Un’intervista deve quasi sempre essere riscritta. Un primo ordine di ragioni è che l’originale su cui il giornalista lavora è raramente una registrazione audio, spesso è una serie di appunti, a volte persino la sua memoria. Ma anche quando si lavori su una registrazione fedele, la trascrizione sarebbe quasi sempre illeggibile e confusa: sarebbe, per essere chiari, quello che leggiamo quando vengono pubblicate le intercettazioni telefoniche o ambientali, appena un po’ più ordinato. Un secondo criterio di lavorazione delle interviste riguarda la loro lunghezza e ordine. Quello che leggiamo è sempre tagliatissimo. Provate appunto a seguire un’intervista televisiva in diretta – che pure sono molto più preparate e concentrate dei modi conversativi, improvvisati o telefonici in cui si tengono molte interviste che leggiamo sui quotidiani  – e realizzerete che non leggiamo mai trascrizioni così letterali e prolisse sui giornali.

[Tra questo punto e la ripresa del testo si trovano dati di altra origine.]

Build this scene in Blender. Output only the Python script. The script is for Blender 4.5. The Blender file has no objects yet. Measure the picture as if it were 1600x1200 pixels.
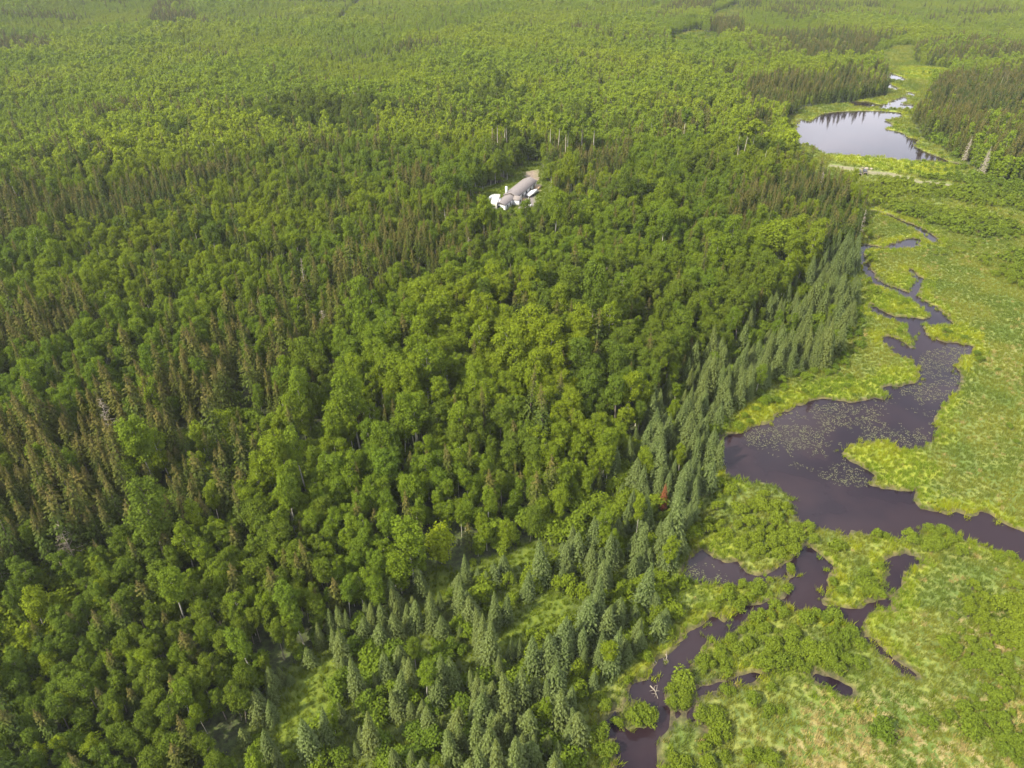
import bpy, math, random
import numpy as np
from mathutils import Vector, Matrix

random.seed(7)
RNG = np.random.default_rng(7)
SC = bpy.context.scene
COL = SC.collection

# ------------------------------------------------------------------ camera
H, PITCH, F = 95.0, math.radians(34.0), 1110.0
cam_d = bpy.data.cameras.new("camera")
cam = bpy.data.objects.new("camera", cam_d)
COL.objects.link(cam)
cam.location = (0, 0, H)
cam.rotation_euler = (math.pi / 2 - PITCH, 0, 0)
cam_d.sensor_width = 36
cam_d.lens = 36 * F / 1600
cam_d.clip_start = 1
cam_d.clip_end = 9000
SC.camera = cam

# ------------------------------------------------------------------ sky, sun, exposure
SUN_EL, SUN_AZ = math.radians(42), math.atan2(-0.74, -0.48)      # azimuth clockwise from +Y
world = bpy.data.worlds.new("World")
SC.world = world
world.use_nodes = True
wn, wl = world.node_tree.nodes, world.node_tree.links
wn.clear()
w_out = wn.new("ShaderNodeOutputWorld")
w_bg = wn.new("ShaderNodeBackground")
w_bg.inputs[1].default_value = 0.090
sky = wn.new("ShaderNodeTexSky")
sky.sky_type = 'NISHITA'
sky.sun_disc = False
sky.sun_elevation = SUN_EL
sky.sun_rotation = SUN_AZ % (2 * math.pi)
sky.dust_density = 1.5
veil = wn.new("ShaderNodeMix")
veil.data_type = 'RGBA'
w_tc = wn.new("ShaderNodeTexCoord")
w_no = wn.new("ShaderNodeTexNoise")
w_no.inputs['Scale'].default_value = 3.0
w_no.inputs['Detail'].default_value = 5.0
w_mr = wn.new("ShaderNodeMapRange")
w_mr.inputs[1].default_value = 0.38
w_mr.inputs[2].default_value = 0.60
w_mr.inputs[3].default_value = 0.28
w_mr.inputs[4].default_value = 0.97
wl.new(w_tc.outputs['Generated'], w_no.inputs['Vector'])
wl.new(w_no.outputs[0], w_mr.inputs[0])
wl.new(w_mr.outputs[0], veil.inputs[0])
wl.new(sky.outputs[0], veil.inputs[6])
veil.inputs[7].default_value = (13.0, 13.0, 14.4, 1)                # thin pale cloud
wl.new(veil.outputs[2], w_bg.inputs[0])
wl.new(w_bg.outputs[0], w_out.inputs[0])

sun_d = bpy.data.lights.new("sun", 'SUN')
sun_d.energy = 4.8
sun_d.angle = math.radians(0.8)
sun_d.color = (1.0, 0.91, 0.70)
sun = bpy.data.objects.new("sun", sun_d)
COL.objects.link(sun)
sdir = Vector((math.sin(SUN_AZ) * math.cos(SUN_EL), math.cos(SUN_AZ) * math.cos(SUN_EL), math.sin(SUN_EL)))
sun.rotation_euler = sdir.to_track_quat('Z', 'Y').to_euler()
sun.location = (-200, -100, 300)

SC.view_settings.view_transform = 'Standard'
SC.view_settings.look = 'None'
SC.view_settings.exposure = 1.03
SC.view_settings.gamma = 1
SC.view_settings.use_curve_mapping = False
SC.render.engine = 'CYCLES'
SC.cycles.max_bounces = 5
SC.cycles.diffuse_bounces = 3
SC.cycles.glossy_bounces = 2
SC.cycles.transmission_bounces = 3
SC.cycles.volume_bounces = 0

# ------------------------------------------------------------------ helpers: projection, noise, polygons
SP, CP = math.sin(PITCH), math.cos(PITCH)

def at(px, py, z=0.0):
    """the point of the ground that shows at this place of the photograph"""
    a, b = px - 800.0, 600.0 - py
    d = np.array([a, F * CP + b * SP, -F * SP + b * CP])
    t = (H - z) / -d[2]
    return (d[0] * t, d[1] * t)

def proj(x, y, z=0.0):
    x, y = np.asarray(x, float), np.asarray(y, float)
    zz = z - H
    depth = y * CP - zz * SP
    up = y * SP + zz * CP
    return 800 + F * x / depth, 600 - F * up / depth, depth

def W(pts):
    return np.array([at(*p) for p in pts])

def crop(x0, y0, s, pts):
    return [(x0 + a / s, y0 + b / s) for a, b in pts]

def inside(poly, x, y):
    res = np.zeros(x.shape, bool)
    sel = np.where((x >= poly[:, 0].min()) & (x <= poly[:, 0].max()) & (y >= poly[:, 1].min()) & (y <= poly[:, 1].max()))[0]
    if not len(sel):
        return res
    px, py = x[sel], y[sel]
    r = np.zeros(px.shape, bool)
    n = len(poly)
    for i in range(n):
        x1, y1 = poly[i]
        x2, y2 = poly[(i + 1) % n]
        if y1 == y2:
            continue
        c = ((y1 > py) != (y2 > py)) & (px < (x2 - x1) * (py - y1) / (y2 - y1) + x1)
        r ^= c
    res[sel] = r
    return res

def sdist(poly, x, y, far=12.0):
    """distance to the polygon's edge, negative inside, +far where not near"""
    res = np.full(x.shape, far)
    m = (x >= poly[:, 0].min() - far) & (x <= poly[:, 0].max() + far) & (y >= poly[:, 1].min() - far) & (y <= poly[:, 1].max() + far)
    sel = np.where(m)[0]
    if not len(sel):
        return res
    px, py = x[sel], y[sel]
    best = np.full(px.shape, 1e18)
    n = len(poly)
    for i in range(n):
        ax, ay = poly[i]
        bx, by = poly[(i + 1) % n]
        dx, dy = bx - ax, by - ay
        t = np.clip(((px - ax) * dx + (py - ay) * dy) / (dx * dx + dy * dy + 1e-12), 0, 1)
        d = (px - ax - t * dx) ** 2 + (py - ay - t * dy) ** 2
        np.minimum(best, d, out=best)
    d = np.minimum(np.sqrt(best), far)
    ins = inside(poly, px, py)
    res[sel] = np.where(ins, -d, d)
    return res

def hash2(ix, iy, seed):
    h = (ix.astype(np.int64) * 374761393 + iy.astype(np.int64) * 668265263 + seed * 1442695041) & 0xFFFFFFFF
    h = ((h ^ (h >> 13)) * 1274126177) & 0xFFFFFFFF
    h = h ^ (h >> 16)
    return (h & 0xFFFFFF) / float(0xFFFFFF)

def vnoise(x, y, wl_, seed=0):
    x, y = np.asarray(x, float) / wl_, np.asarray(y, float) / wl_
    ix, iy = np.floor(x), np.floor(y)
    fx, fy = x - ix, y - iy
    fx, fy = fx * fx * (3 - 2 * fx), fy * fy * (3 - 2 * fy)
    a, b = hash2(ix, iy, seed), hash2(ix + 1, iy, seed)
    c, d = hash2(ix, iy + 1, seed), hash2(ix + 1, iy + 1, seed)
    return (a + (b - a) * fx) * (1 - fy) + (c + (d - c) * fx) * fy

def fbm(x, y, wl_, seed=0, octs=3):
    s, a, t = 0, 1.0, 0
    for i in range(octs):
        s = s + a * vnoise(x, y, wl_ / 2 ** i, seed + i * 17)
        t += a
        a *= 0.5
    return s / t

def sstep(a, b, v):
    t = np.clip((v - a) / (b - a), 0, 1)
    return t * t * (3 - 2 * t)

# ------------------------------------------------------------------ the map: water, marsh, stands
c8 = lambda p: W(crop(850, 800, 2.1333, p))
c7 = lambda p: W(crop(1100, 500, 3.0, p))
c6 = lambda p: W(crop(1250, 300, 4.0, p))
c5 = lambda p: W(crop(1150, 0, 3.43, p))

POND = c7([(72,600),(75,570),(115,537),(205,527),(212,497),(300,482),(340,447),(400,430),(430,402),(500,385),(560,368),(640,380),(690,390),(760,376),(800,362),(830,371),(852,372),(872,345),(845,322),(920,311),(990,292),(1002,262),(1000,222),(985,186),(975,150),(985,110),(975,70),(965,30),(950,-6),
    (1036,-6),(1020,30),(1025,68),(1060,78),(1130,104),(1200,108),(1250,124),(1256,150),(1200,170),(1185,220),(1206,270),(1190,340),(1140,370),(1100,410),(1085,470),(1100,512),(1075,570),(1030,596),(960,606),(910,600),(870,577),(790,566),(740,582),(690,580),(630,620),(680,662),(760,700),(800,727),(775,770),(830,796),(920,806),(1000,796),(985,850),(1020,885),(1100,902),(1180,907),(1250,916),(1300,902),(1370,930),(1440,970),(1500,990),(1640,1015),(1800,1040),
    (1800,1240),(1640,1190),(1500,1142),(1400,1092),(1300,1052),(1200,1020),(1130,1002),(1050,987),(960,1012),(900,1022),(860,1006),(790,1002),(700,992),(680,1020),(620,987),(540,972),(500,980),(450,940),(430,900),(415,850),(385,815),(330,780),(270,760),(200,760),(150,745),(95,712),(78,650)])
UPPER = c6([(335,360),(340,412),(380,432),(400,482),(440,552),(490,587),(580,622),(650,652),(700,674),(760,714),(810,762),(822,790),(760,802),(700,792),(640,790),(600,790),(540,762),(480,732),(450,708),(440,732),(500,765),(560,795),(640,822),(682,832),(690,900),(760,900),(762,832),(860,832),(940,828),(905,770),(840,720),(770,680),(720,650),(620,608),(520,578),(472,545),(440,490),(402,440),(387,402),(400,364),(440,348),(540,358),(640,350),(735,340),(716,328),(742,298),(710,294),(640,308),(580,328),(540,350),(440,340),(370,334)])
LOBE = c6([(518,918),(560,908),(605,915),(660,970),(690,1000),(720,1040),(680,1030),(620,1012),(560,972)])
SEG = c6([(455,122),(560,147),(640,182),(700,204),(780,238),(840,278),(856,318),(812,314),(790,272),(720,234),(650,202),(560,160)])
SIDE = c6([(678,492),(702,488),(722,528),(764,545),(744,592),(724,622),(722,662),(695,630),(700,590),(732,556),(700,522)])
CREEK = c8([(463,205),(480,165),(510,126),(530,118),(560,150),(610,166),(648,162),(672,202),(720,220),(750,202),(780,182),(830,170),(850,130),(880,110),(930,150),(962,180),(950,222),(935,260),(920,290),(930,316),(1010,326),(1070,322),(1090,296),(1160,284),(1162,322),(1085,330),(1060,370),(1070,410),(1110,430),(1160,470),(1190,510),(1240,544),(1190,532),(1150,502),(1110,472),(1060,432),(1018,402),(1030,385),(980,356),(930,336),(850,326),(810,302),(790,315),(680,332),(660,360),(640,400),(580,420),(530,442),(505,490),(484,540),(500,582),(560,576),(640,554),(690,540),(750,540),(660,572),(580,592),(530,612),(508,650),(500,682),(545,715),(552,752),(530,750),(500,705),(460,712),(410,740),(375,780),(365,853),(360,960),(220,960),(240,853),(242,772),(190,722),(205,682),(260,640),(290,610),(285,590),(300,570),(340,558),(370,530),(380,490),(410,480),(440,450),(470,410),(500,388),(540,358),(560,350),(600,367),(640,346),(670,312),(720,308),(780,300),(814,290),(812,226),(760,216),(700,242),(640,240),(580,240),(520,232)])
ISL = [c8([(395,610),(420,570),(460,560),(505,590),(512,625),(480,660),(430,660)]),
       c8([(228,690),(250,650),(300,622),(350,640),(370,690),(340,730),(290,740),(240,720)]),
       c8([(806,200),(815,184),(835,184),(842,205),(824,218)]),
       c8([(443,690),(465,672),(482,690),(465,708)])]
POND2 = c5([(322,662),(345,640),(400,655),(460,612),(530,600),(640,595),(740,595),(890,605),(890,630),(790,640),(830,660),(842,680),(790,690),(880,710),(930,740),(980,745),(950,780),(1000,810),(1080,840),(1150,870),(1240,887),(1180,888),(1080,868),(920,862),(800,848),(640,832),(500,827),(440,806),(400,778),(335,772)])
POOLS = [c5([(770,572),(850,540),(905,522),(912,540),(880,560),(992,570),(980,582),(880,582),(780,584)]),
         c5([(785,382),(830,398),(890,413),(905,432),(830,428),(798,407)]),
         c5([(802,446),(822,452),(866,474),(852,482),(826,480)]),
         c5([(918,494),(950,500),(945,514),(920,508)]),
         c5([(585,550),(700,546),(785,566),(700,578),(640,568)]),
         c8([(1150,172),(1210,145),(1240,160),(1215,180),(1180,182),(1172,235),(1160,262),(1140,258),(1150,222),(1165,215)]),
         c8([(908,548),(940,556),(975,575),(1010,600),(1004,606),(965,582),(930,570)])]
WATERS = [POND, UPPER, LOBE, SEG, SIDE, CREEK, POND2] + POOLS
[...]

Ci sono poi prima della pubblicazione – e questo è sicuramente il caso dell’intervista accusata in questi giorni – molti interventi dedicati a dare più “ritmo” e consequenzialità all’alternanza tra domande e risposte: tra questi quello più frequente e disinvolto riguarda la riscrittura delle proprie domande da parte dell’intervistatore, in modo appunto da legare meglio le varie risposte, dare maggior senso teatrale al botta e risposta e spesso a mostrarsi – l’intervistatore – più acuto, intelligente o incalzante (io ho grande ammirazione per quegli intervistatori che si dispongono invece a pubblicare persino le domande in cui figurano da scemi, per il bene dell’efficacia della risposta). La misura in cui lo si fa può variare e allontanare anche moltissimo dalla fedeltà a ciò che è stato detto: i quotidiani italiani esagerano molto per poter sparare dei virgolettati grossi, ma alcuni giornalisti lo rivendicano per ragioni di efficacia (qui c’è una netta spiegazione di Gian Antonio Stella, insieme ad altre informazioni più approfondite).
Se non fosse per quell’insopportabile passaggio “non sono vere e proprie molestie” e per il successivo ugualmente definitivo “normali rapporti sentimentali, dunque”, troverei plausibile (ho detto plausibile: fondata non lo so) un’autodifesa dell’intervistatore che delle domande precedenti dica “sono domande esposte da avvocato del diavolo per permettere all’intervistata di ribattere: e per interpretare le eventuali obiezioni di molti, per quanto stupide, e dare spazio alla loro smentita”. E trovo persino probabile che lui quelle domande non le abbia fatte in quel modo secco e aggressivo: se è successo, shame on him, ma noi non lo sappiamo: noi sappiamo ciò che ha scritto e ciò che ha deciso di scrivere. Discutiamo di un testo, un articolo, non di ciò che è avvenuto in una conversazione.

Per questo io credo sia utile spostare la discussione sempre su cosa è giusto pubblicare e in quale forma, ovvero sui fatti: ciò che si è deciso di pubblicare e le sue conseguenze. Non sulle eventuali imponderabili opinioni dell’intervistatore o su come si sia svolta una conversazione. In questo senso quel passaggio, nemmeno interrogativo, “non sono vere e proprie molestie” è l’offerta ai lettori di un’opinione sbagliata, perentoria, ignorante e pericolosa: è la riduzione a “molestiefisiche/tuttobene” di un problema enorme, forse del problema. Ed è un editoriale, non è una domanda strumentale, o una formulazione retorica.
Che poi questo sia figlio di un abbassamento eccessivo dell’asticella dell’accuratezza e della neutralità (neutralità nella scrittura, non nelle opinioni) nella cultura italiana di come si fanno le interviste, è probabilmente quello che volevo dire, ancora una volta.